Work instructions ->
Repeat the lines that follow, leaving nothing out.
··· Information provided
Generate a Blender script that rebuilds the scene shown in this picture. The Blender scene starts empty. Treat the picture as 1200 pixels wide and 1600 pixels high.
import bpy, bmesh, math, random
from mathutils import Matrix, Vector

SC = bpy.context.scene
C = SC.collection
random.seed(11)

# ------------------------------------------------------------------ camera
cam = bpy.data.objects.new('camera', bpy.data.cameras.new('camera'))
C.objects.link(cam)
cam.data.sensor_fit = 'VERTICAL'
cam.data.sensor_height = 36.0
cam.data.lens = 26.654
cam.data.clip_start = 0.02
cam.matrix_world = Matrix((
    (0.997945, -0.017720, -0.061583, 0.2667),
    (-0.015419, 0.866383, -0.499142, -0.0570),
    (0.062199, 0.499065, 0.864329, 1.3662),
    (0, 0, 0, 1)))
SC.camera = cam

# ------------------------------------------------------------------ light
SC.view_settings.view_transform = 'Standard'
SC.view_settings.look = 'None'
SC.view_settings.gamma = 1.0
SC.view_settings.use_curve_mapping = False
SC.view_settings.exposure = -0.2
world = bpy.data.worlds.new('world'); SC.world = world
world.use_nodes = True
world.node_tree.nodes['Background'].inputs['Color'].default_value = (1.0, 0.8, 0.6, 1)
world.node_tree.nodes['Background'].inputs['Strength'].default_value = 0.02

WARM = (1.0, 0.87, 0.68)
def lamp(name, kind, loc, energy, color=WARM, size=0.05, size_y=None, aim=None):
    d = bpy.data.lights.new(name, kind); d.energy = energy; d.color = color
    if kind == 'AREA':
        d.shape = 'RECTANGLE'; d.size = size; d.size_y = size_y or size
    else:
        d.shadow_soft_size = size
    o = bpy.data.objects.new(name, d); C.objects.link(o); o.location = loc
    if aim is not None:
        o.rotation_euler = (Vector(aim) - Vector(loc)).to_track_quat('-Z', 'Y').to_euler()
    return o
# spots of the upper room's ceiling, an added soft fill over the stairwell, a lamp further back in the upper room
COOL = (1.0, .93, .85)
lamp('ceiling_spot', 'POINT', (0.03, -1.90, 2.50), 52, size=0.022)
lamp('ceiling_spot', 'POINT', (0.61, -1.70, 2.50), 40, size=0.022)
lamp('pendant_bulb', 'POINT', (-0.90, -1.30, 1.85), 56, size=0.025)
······
Written reply ->
Generate a Blender script that rebuilds the scene shown in this picture. The Blender scene starts empty. Treat the picture as 1200 pixels wide and 1600 pixels high.
import bpy, bmesh, math, random
from mathutils import Matrix, Vector

SC = bpy.context.scene
C = SC.collection
random.seed(11)

# ------------------------------------------------------------------ camera
cam = bpy.data.objects.new('camera', bpy.data.cameras.new('camera'))
C.objects.link(cam)
cam.data.sensor_fit = 'VERTICAL'
cam.data.sensor_height = 36.0
cam.data.lens = 26.654
cam.data.clip_start = 0.02
cam.matrix_world = Matrix((
    (0.997945, -0.017720, -0.061583, 0.2667),
    (-0.015419, 0.866383, -0.499142, -0.0570),
    (0.062199, 0.499065, 0.864329, 1.3662),
    (0, 0, 0, 1)))
SC.camera = cam

# ------------------------------------------------------------------ light
SC.view_settings.view_transform = 'Standard'
SC.view_settings.look = 'None'
SC.view_settings.gamma = 1.0
SC.view_settings.use_curve_mapping = False
SC.view_settings.exposure = -0.2
world = bpy.data.worlds.new('world'); SC.world = world
world.use_nodes = True
world.node_tree.nodes['Background'].inputs['Color'].default_value = (1.0, 0.8, 0.6, 1)
world.node_tree.nodes['Background'].inputs['Strength'].default_value = 0.02

WARM = (1.0, 0.87, 0.68)
def lamp(name, kind, loc, energy, color=WARM, size=0.05, size_y=None, aim=None):
    d = bpy.data.lights.new(name, kind); d.energy = energy; d.color = color
    if kind == 'AREA':
        d.shape = 'RECTANGLE'; d.size = size; d.size_y = size_y or size
    else:
        d.shadow_soft_size = size
    o = bpy.data.objects.new(name, d); C.objects.link(o); o.location = loc
    if aim is not None:
        o.rotation_euler = (Vector(aim) - Vector(loc)).to_track_quat('-Z', 'Y').to_euler()
    return o
# spots of the upper room's ceiling, an added soft fill over the stairwell, a lamp further back in the upper room
COOL = (1.0, .93, .85)
lamp('ceiling_spot', 'POINT', (0.03, -1.90, 2.50), 52, size=0.022)
lamp('ceiling_spot', 'POINT', (0.61, -1.70, 2.50), 40, size=0.022)
lamp('pendant_bulb', 'POINT', (-0.90, -1.30, 1.85), 56, size=0.025)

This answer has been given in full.